Du Mali au Burkina, les coups d’État, paradis des fake news

Mis à jour le 4 février 2022 à 15:27
 
Damien Glez
 

Par Damien Glez

Dessinateur et éditorialiste franco-burkinabè.

 


Damien Glez © Damien Glez

Les prises de pouvoir successives en Afrique suscitent la naissance de fausses nouvelles. La confusion enfantant la confusion, celles-ci se propagent sur les réseaux sociaux…

Incertitude en Afrique, en particulier dans l’Ouest du continent. Les tentatives de putschs se suivent, avec plus ou moins de succès, et se ressemblent parfois.
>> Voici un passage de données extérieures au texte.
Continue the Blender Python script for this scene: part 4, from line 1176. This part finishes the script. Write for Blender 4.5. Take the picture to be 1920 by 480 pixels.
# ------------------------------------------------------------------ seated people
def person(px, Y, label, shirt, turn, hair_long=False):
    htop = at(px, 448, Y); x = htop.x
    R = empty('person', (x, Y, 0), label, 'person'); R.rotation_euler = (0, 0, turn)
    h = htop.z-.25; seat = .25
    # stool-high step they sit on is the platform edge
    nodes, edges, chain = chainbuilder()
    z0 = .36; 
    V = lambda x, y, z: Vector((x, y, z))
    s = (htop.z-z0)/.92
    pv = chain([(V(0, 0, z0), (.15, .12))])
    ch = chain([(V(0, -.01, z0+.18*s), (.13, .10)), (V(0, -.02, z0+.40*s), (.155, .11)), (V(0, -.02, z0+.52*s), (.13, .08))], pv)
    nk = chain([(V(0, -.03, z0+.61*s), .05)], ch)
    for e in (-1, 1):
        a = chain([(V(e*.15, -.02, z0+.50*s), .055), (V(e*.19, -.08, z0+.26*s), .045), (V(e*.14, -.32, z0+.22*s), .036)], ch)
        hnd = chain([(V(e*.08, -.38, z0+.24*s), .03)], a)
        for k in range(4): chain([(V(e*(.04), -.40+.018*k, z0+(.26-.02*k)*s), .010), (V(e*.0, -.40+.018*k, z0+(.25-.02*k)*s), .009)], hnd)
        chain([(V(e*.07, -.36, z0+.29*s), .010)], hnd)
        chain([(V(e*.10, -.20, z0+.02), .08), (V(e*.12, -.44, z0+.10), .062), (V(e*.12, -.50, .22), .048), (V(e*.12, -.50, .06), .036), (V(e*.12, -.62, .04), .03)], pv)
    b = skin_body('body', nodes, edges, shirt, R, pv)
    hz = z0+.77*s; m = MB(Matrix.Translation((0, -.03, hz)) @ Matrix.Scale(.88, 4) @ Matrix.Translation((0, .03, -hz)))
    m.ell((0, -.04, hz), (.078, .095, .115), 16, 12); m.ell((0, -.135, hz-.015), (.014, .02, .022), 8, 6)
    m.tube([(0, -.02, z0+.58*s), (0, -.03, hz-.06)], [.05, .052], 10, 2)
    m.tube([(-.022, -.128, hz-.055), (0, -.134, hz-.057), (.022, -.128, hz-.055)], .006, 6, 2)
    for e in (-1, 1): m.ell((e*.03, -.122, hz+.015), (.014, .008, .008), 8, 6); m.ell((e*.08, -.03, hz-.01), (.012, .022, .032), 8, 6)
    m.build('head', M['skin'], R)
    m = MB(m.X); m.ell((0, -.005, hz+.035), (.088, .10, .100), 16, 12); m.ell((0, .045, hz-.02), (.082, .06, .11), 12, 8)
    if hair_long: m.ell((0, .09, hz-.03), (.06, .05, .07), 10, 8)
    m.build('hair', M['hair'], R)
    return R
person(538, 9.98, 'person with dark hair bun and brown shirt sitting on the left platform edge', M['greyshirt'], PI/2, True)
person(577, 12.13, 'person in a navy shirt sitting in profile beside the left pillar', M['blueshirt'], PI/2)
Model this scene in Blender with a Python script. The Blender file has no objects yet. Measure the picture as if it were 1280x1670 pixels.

Leur point commun ? La brèche qu’elles offrent aux fake news de tout poil. Contrairement aux grandes années des coups d’État militaires africains – d’avant le discours de la Baule –, le bouche-à-oreille est désormais fulgurant, amplifié en temps réel par des réseaux sociaux qu’il devient embarrassant de museler totalement.

La nature ayant peur du vide et la politique francophone étant faite d’incarnation forte, c’est d’abord l’identité des putschistes qui, dans la foulée des « décagnottages », fait l’objet d’hypothèses farfelues. Après l’arrestation du Burkinabè Roch Marc Christian Kaboré, à l’issue du week-end des 22 et 23 janvier, les mutins mettront un temps inhabituel à se dévoiler. Paul-Henri Sandaogo Damiba, l’autoproclamé nouveau maître des horloges, ne s’adressera à la nation que le 27 janvier.
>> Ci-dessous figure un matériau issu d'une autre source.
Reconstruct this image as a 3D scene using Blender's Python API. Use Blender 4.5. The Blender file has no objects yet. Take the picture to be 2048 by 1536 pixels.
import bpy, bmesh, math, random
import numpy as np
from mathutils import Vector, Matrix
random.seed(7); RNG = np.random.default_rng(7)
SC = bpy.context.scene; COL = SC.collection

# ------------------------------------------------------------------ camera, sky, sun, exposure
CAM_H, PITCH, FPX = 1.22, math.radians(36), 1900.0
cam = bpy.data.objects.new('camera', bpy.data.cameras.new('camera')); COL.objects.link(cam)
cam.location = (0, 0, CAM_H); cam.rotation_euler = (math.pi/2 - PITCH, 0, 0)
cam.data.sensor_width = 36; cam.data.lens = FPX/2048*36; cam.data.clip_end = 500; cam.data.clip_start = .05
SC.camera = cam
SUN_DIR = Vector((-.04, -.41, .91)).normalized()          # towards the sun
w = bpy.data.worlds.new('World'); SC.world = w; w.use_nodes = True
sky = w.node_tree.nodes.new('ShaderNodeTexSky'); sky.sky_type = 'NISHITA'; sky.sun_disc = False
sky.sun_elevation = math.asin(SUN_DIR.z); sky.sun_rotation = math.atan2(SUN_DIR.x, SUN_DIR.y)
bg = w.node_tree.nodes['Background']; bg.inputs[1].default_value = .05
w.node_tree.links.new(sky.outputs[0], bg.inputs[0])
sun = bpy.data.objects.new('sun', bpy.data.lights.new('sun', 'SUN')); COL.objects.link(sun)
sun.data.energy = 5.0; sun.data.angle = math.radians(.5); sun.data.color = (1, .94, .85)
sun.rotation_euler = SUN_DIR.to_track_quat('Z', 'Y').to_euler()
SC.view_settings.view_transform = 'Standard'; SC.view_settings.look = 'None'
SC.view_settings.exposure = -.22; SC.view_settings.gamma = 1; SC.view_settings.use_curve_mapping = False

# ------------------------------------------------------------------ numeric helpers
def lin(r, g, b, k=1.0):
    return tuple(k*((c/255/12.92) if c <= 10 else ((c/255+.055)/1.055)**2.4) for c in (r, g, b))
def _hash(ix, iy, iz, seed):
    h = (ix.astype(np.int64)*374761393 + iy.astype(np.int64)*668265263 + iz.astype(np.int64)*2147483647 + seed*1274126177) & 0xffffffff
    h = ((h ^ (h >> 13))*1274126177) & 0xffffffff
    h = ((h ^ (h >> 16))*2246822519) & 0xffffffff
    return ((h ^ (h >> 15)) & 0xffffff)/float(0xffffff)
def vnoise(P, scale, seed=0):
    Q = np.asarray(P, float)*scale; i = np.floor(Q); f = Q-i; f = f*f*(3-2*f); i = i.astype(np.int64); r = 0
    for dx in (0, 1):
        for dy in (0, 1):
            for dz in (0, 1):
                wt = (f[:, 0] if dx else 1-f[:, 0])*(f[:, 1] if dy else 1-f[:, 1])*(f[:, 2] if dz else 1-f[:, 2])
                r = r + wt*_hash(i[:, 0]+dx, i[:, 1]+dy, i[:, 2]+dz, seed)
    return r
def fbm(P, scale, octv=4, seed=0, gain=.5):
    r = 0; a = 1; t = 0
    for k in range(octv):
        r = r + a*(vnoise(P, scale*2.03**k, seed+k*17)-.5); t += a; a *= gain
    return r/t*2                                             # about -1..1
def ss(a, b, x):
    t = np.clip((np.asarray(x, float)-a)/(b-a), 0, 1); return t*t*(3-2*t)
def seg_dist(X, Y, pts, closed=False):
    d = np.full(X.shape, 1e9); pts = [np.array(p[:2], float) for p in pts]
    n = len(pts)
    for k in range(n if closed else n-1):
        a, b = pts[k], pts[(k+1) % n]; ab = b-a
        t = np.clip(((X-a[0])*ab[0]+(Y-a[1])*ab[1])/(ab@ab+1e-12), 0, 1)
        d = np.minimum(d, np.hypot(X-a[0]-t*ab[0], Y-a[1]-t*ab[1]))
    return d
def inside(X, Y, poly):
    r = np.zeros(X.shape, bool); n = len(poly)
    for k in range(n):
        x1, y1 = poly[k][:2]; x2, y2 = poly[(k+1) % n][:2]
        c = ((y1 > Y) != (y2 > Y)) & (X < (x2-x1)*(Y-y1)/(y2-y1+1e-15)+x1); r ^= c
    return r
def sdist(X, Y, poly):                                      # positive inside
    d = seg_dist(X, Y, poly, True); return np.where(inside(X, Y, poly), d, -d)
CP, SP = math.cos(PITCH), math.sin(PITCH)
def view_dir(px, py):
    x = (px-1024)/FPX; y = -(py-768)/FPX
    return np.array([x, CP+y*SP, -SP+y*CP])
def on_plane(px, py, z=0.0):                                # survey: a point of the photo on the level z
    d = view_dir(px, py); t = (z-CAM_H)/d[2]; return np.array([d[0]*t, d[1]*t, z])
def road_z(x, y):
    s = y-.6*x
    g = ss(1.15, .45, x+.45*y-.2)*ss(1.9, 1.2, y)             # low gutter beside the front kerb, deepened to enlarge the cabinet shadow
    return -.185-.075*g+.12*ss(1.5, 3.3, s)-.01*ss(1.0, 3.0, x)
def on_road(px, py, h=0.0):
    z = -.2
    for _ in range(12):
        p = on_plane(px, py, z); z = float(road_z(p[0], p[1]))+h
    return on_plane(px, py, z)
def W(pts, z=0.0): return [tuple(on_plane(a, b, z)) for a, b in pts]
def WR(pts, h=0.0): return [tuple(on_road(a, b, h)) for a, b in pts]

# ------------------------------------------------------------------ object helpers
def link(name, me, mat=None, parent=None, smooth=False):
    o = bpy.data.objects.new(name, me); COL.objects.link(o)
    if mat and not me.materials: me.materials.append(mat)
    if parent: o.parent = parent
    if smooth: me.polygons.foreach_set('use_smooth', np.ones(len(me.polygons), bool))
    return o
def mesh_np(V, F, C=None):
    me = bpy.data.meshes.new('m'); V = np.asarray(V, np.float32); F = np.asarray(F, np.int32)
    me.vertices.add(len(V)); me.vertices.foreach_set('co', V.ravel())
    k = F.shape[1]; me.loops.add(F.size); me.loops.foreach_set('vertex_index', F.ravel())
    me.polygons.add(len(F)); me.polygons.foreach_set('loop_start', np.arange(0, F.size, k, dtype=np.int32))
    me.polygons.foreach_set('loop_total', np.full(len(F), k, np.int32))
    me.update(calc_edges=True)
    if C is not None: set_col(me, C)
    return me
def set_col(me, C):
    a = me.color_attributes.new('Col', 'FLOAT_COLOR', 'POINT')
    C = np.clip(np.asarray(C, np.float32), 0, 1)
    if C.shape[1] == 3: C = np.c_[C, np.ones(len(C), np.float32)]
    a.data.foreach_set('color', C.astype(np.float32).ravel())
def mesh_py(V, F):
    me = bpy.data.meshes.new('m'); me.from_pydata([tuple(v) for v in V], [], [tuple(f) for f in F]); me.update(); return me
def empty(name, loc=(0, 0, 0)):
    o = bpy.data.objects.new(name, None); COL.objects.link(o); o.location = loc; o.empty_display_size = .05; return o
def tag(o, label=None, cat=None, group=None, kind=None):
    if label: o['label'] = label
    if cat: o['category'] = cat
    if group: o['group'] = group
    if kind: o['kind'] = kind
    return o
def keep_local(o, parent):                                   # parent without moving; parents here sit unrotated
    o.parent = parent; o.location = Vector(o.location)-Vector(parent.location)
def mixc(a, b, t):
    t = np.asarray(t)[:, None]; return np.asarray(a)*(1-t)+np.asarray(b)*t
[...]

Anachronismes et extrapolations

Dans un premier temps, peut-être conscients que le Burkina Faso 2.0 décerne ses lauriers d’audience à des scoops dont la fiabilité importe peu, les analystes politiques amateurs valident des intuitions. Militaire pour militaire, des posts échafaudent un lien entre le putsch de 2022 et celui de 2015. Sans conditionnel, ils annoncent la « libération du général Gilbert Diendéré » de la Maison d’arrêt et de correction des armées (Maca). Le procureur militaire dément rapidement.

Sur Twitter, un utilisateur affirme, capture d’écran à l’appui, que le pouvoir est désormais « entre les mains du Lt Colonel Isaac Zida », celui-là même qui attrapa au vol la présidence qui flottait dans l’air, en 2014, après le départ de Blaise Compaoré précipité par une foule au scénario inachevé. Zida n’est pas davantage revenu de son exil canadien que Diendéré n’a quitté sa prison…
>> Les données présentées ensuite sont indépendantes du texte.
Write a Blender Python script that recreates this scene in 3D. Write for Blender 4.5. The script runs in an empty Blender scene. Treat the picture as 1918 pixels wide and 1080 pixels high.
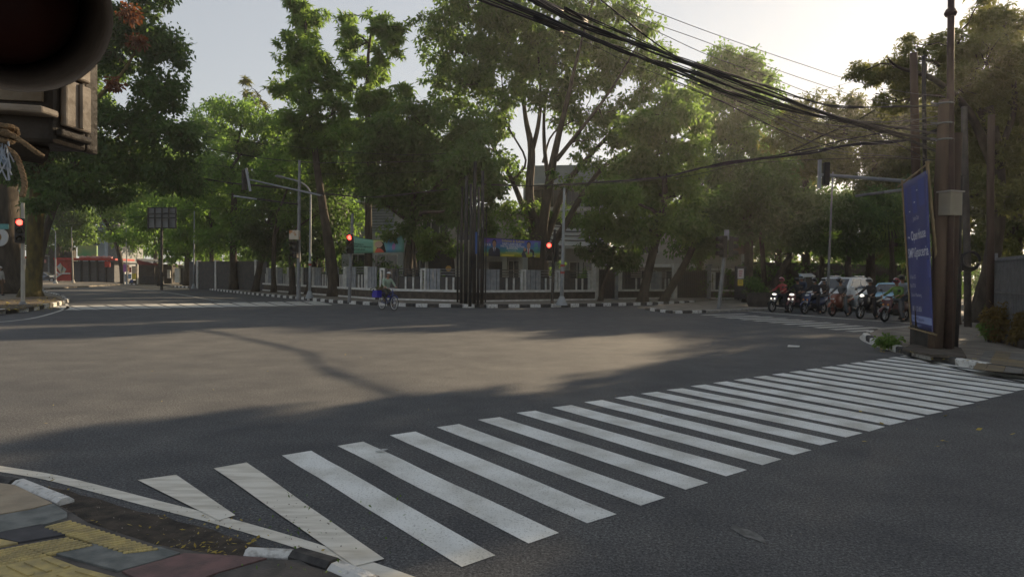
import bpy, bmesh, math, random
import numpy as np
from mathutils import Vector, Matrix, Euler

# ------------------------------------------------------------------ camera, sky, sun, exposure
scene = bpy.context.scene
COL = scene.collection
F = 1300.0; CAMH = 1.6
_p = math.radians(1.01); _r = math.radians(0.6)
_f = np.array([0, math.cos(_p), -math.sin(_p)]); _R = np.array([1.0, 0, 0]); _U = np.cross(_R, _f)
_Rc = math.cos(_r)*_R + math.sin(_r)*_U; _Uc = -math.sin(_r)*_R + math.cos(_r)*_U

cam_d = bpy.data.cameras.new("camera"); cam = bpy.data.objects.new("camera", cam_d); COL.objects.link(cam)
cam_d.sensor_width = 36.0; cam_d.lens = 36.0*F/1918.0; cam_d.clip_start = 0.05; cam_d.clip_end = 3000
m = Matrix(((_Rc[0], _Uc[0], -_f[0], 0), (_Rc[1], _Uc[1], -_f[1], 0), (_Rc[2], _Uc[2], -_f[2], CAMH), (0, 0, 0, 1)))
cam.matrix_world = m
scene.camera = cam

SUN_AZ = math.radians(42.0)      # clockwise from +Y
SUN_EL = math.radians(20.0)
world = bpy.data.worlds.new("World"); scene.world = world; world.use_nodes = True
nt = world.node_tree; nt.nodes.clear()
sky = nt.nodes.new("ShaderNodeTexSky"); sky.sky_type = 'NISHITA'; sky.sun_disc = False
sky.sun_elevation = SUN_EL; sky.sun_rotation = SUN_AZ; sky.dust_density = 0.4; sky.air_density = 1.0; sky.ozone_density = 1.0
bg = nt.nodes.new("ShaderNodeBackground"); bg.inputs[1].default_value = 0.145
wo = nt.nodes.new("ShaderNodeOutputWorld")
hs = nt.nodes.new("ShaderNodeHueSaturation"); hs.inputs["Saturation"].default_value = 0.62
nt.links.new(sky.outputs[0], hs.inputs["Color"]); ga = nt.nodes.new("ShaderNodeGamma"); ga.inputs["Gamma"].default_value = 0.46; nt.links.new(hs.outputs[0], ga.inputs[0]); nt.links.new(ga.outputs[0], bg.inputs[0]); nt.links.new(bg.outputs[0], wo.inputs[0])

sd = bpy.data.lights.new("sun", 'SUN'); sd.energy = 5.0; sd.angle = math.radians(0.6); sd.color = (1.0, 0.77, 0.50)
so = bpy.data.objects.new("sun", sd); COL.objects.link(so)
sdir = Vector((math.sin(SUN_AZ)*math.cos(SUN_EL), math.cos(SUN_AZ)*math.cos(SUN_EL), math.sin(SUN_EL)))
so.rotation_euler = sdir.to_track_quat('Z', 'Y').to_euler(); so.location = sdir*80
scene.view_settings.view_transform = 'Standard'; scene.view_settings.look = 'None'
scene.view_settings.exposure = 1.08; scene.view_settings.gamma = 1.0
scene.cycles.max_bounces = 8; scene.cycles.diffuse_bounces = 5; scene.cycles.glossy_bounces = 2
scene.cycles.transmission_bounces = 3; scene.cycles.volume_bounces = 0; scene.cycles.transparent_max_bounces = 6
scene.cycles.use_denoising = True

# ------------------------------------------------------------------ measuring: photograph pixel -> place
def ray(u, v): return _f*F + _Rc*(u-959) + _Uc*(540-v)
def G(u, v, z=0.0):
    d = ray(u, v); t = (z-CAMH)/d[2]; return Vector((d[0]*t, d[1]*t, z))
def D(u, v, Y):
    d = ray(u, v); t = Y/d[1]; return Vector((d[0]*t, Y, CAMH+d[2]*t))

# ------------------------------------------------------------------ materials
MATS = {}
def mat(name, c1, c2=None, scale=3.0, rough=0.8, bump=0.0, bscale=None, metal=0.0, detail=4.0, emis=None, contrast=(0.35, 0.65), spec=0.3, aniso=None):
    if name in MATS: return MATS[name]
    mt = bpy.data.materials.new(name); mt.use_nodes = True; MATS[name] = mt
    n = mt.node_tree; b = n.nodes["Principled BSDF"]
    b.inputs["Base Color"].default_value = (*c1, 1); b.inputs["Roughness"].default_value = rough
    b.inputs["Metallic"].default_value = metal; b.inputs["Specular IOR Level"].default_value = spec
    tc = n.nodes.new("ShaderNodeTexCoord"); src = tc.outputs["Object"]
    if aniso:
        mp = n.nodes.new("ShaderNodeMapping"); mp.inputs["Scale"].default_value = aniso
        n.links.new(src, mp.inputs[0]); src = mp.outputs[0]
    if c2 is not None:
        nz = n.nodes.new("ShaderNodeTexNoise"); nz.inputs["Scale"].default_value = scale; nz.inputs["Detail"].default_value = detail
        n.links.new(src, nz.inputs["Vector"])
        rp = n.nodes.new("ShaderNodeValToRGB"); rp.color_ramp.elements[0].position = contrast[0]; rp.color_ramp.elements[1].position = contrast[1]
        rp.color_ramp.elements[0].color = (*c1, 1); rp.color_ramp.elements[1].color = (*c2, 1)
        n.links.new(nz.outputs["Fac"], rp.inputs[0]); n.links.new(rp.outputs[0], b.inputs["Base Color"])
    if bump:
        nb = n.nodes.new("ShaderNodeTexNoise"); nb.inputs["Scale"].default_value = bscale or scale*4; nb.inputs["Detail"].default_value = 5
        n.links.new(src, nb.inputs["Vector"])
        bp = n.nodes.new("ShaderNodeBump"); bp.inputs["Strength"].default_value = bump; bp.inputs["Distance"].default_value = 0.02
        n.links.new(nb.outputs["Fac"], bp.inputs["Height"]); n.links.new(bp.outputs[0], b.inputs["Normal"])
    if emis:
        b.inputs["Emission Color"].default_value = (*emis[0], 1); b.inputs["Emission Strength"].default_value = emis[1]
    return mt

def leaf_mat(name, dark, light, trans, tfac=0.45, nscale=0.35):
    if name in MATS: return MATS[name]
    mt = bpy.data.materials.new(name); mt.use_nodes = True; MATS[name] = mt
    n = mt.node_tree; n.nodes.clear()
    out = n.nodes.new("ShaderNodeOutputMaterial")
    at = n.nodes.new("ShaderNodeAttribute"); at.attribute_name = "tint"
    tc = n.nodes.new("ShaderNodeTexCoord")
    nz = n.nodes.new("ShaderNodeTexNoise"); nz.inputs["Scale"].default_value = nscale; nz.inputs["Detail"].default_value = 2
    n.links.new(tc.outputs["Object"], nz.inputs["Vector"])
    ad = n.nodes.new("ShaderNodeMath"); ad.operation = 'ADD'
    mu = n.nodes.new("ShaderNodeMath"); mu.operation = 'MULTIPLY_ADD'; mu.inputs[1].default_value = 1.6; mu.inputs[2].default_value = -0.8
    n.links.new(nz.outputs["Fac"], mu.inputs[0])
    n.links.new(at.outputs["Fac"], ad.inputs[0]); n.links.new(mu.outputs[0], ad.inputs[1])
    oi = n.nodes.new("ShaderNodeObjectInfo"); m3 = n.nodes.new("ShaderNodeMath"); m3.operation = 'MULTIPLY_ADD'; m3.inputs[1].default_value = 0.5; m3.inputs[2].default_value = -0.2
    n.links.new(oi.outputs["Random"], m3.inputs[0]); a3 = n.nodes.new("ShaderNodeMath"); a3.operation = 'ADD'; n.links.new(ad.outputs[0], a3.inputs[0]); n.links.new(m3.outputs[0], a3.inputs[1])
    cl = n.nodes.new("ShaderNodeClamp"); n.links.new(a3.outputs[0], cl.inputs[0])
    mx = n.nodes.new("ShaderNodeMix"); mx.data_type = 'RGBA'
    mx.inputs[6].default_value = (*dark, 1); mx.inputs[7].default_value = (*light, 1)
    n.links.new(cl.outputs[0], mx.inputs[0])
    df = n.nodes.new("ShaderNodeBsdfPrincipled"); df.inputs["Roughness"].default_value = 0.55; df.inputs["Specular IOR Level"].default_value = 0.25
    n.links.new(mx.outputs[2], df.inputs["Base Color"])
    tr = n.nodes.new("ShaderNodeBsdfTranslucent")
    mx2 = n.nodes.new("ShaderNodeMix"); mx2.data_type = 'RGBA'
    mx2.inputs[6].default_value = (trans[0]*0.55, trans[1]*0.6, trans[2]*0.6, 1); mx2.inputs[7].default_value = (*trans, 1)
    n.links.new(cl.outputs[0], mx2.inputs[0]); n.links.new(mx2.outputs[2], tr.inputs[0])
    ms = n.nodes.new("ShaderNodeMixShader"); ms.inputs[0].default_value = tfac
    n.links.new(df.outputs[0], ms.inputs[1]); n.links.new(tr.outputs[0], ms.inputs[2])
    n.links.new(ms.outputs[0], out.inputs[0])
    return mt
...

En ce qui concerne le lieutenant-Colonel Damiba, dont le nom circule davantage que le visage dans les premières heures du putsch de 2022, les relayeurs d’infos les moins prudents affirment l’avoir identifié dans la première vidéo des mutins à la Télévision nationale. Mais le béret bleu qui entérine verbalement le départ de Kaboré n’est pas le béret rouge qu’un observateur avisé savait devoir attendre sur la tête de Damiba.

D’autres fausses nouvelles concerneront moins les hommes que les circonstances, entre plaquage de clichés anachroniques de manifestations et extrapolation de tâches rougeâtres – du sang ? – sur le fauteuil d’un véhicule criblé de projectiles.

Influenceurs menteurs

Certaines fake news résultent de l’analyse précipitée des amateurs, d’autres d’une manipulation intéressée, parfois pécuniairement. Au Mali, les cibles privilégiées des fabricants de fausses infos sont actuellement les forces armées étrangères comme Barkhane (France), Takuba (Union européenne) ou la Minusma (Nations unies). Pour précipiter une rupture diplomatique entre la junte et les partenaires occidentaux –rupture occasionnellement annoncée par anticipation–, des messages diffamatoires contre la France ou la Cedeao sont formulés en français, avant d’être méticuleusement traduits dans les différentes langues nationales, et diffusés via des réseaux de réseaux bien ficelés.

S’ils n’agissaient pas en secret, ces influenceurs menteurs dénieraient sans doute de mauvaises intentions, au nom de l’intérêt présumé d’un Mali indépendant. Mais les spécialistes de la désinformation soulignent que le populisme relève parfois d’une quête de rémunération. Pour l’heure, ceux qui profitent de la majorité des fake news de cet acabit – l’État ou les mercenaires russes – ont déjà été pris la main dans le sac de la manipulation numérique rémunérée, notamment en République centrafricaine. À la guerre comme à la guerre ? Fort heureusement, cet état de fait difficilement contrôlable en amont suscite des vocations de fact-checkeurs associatifs locaux.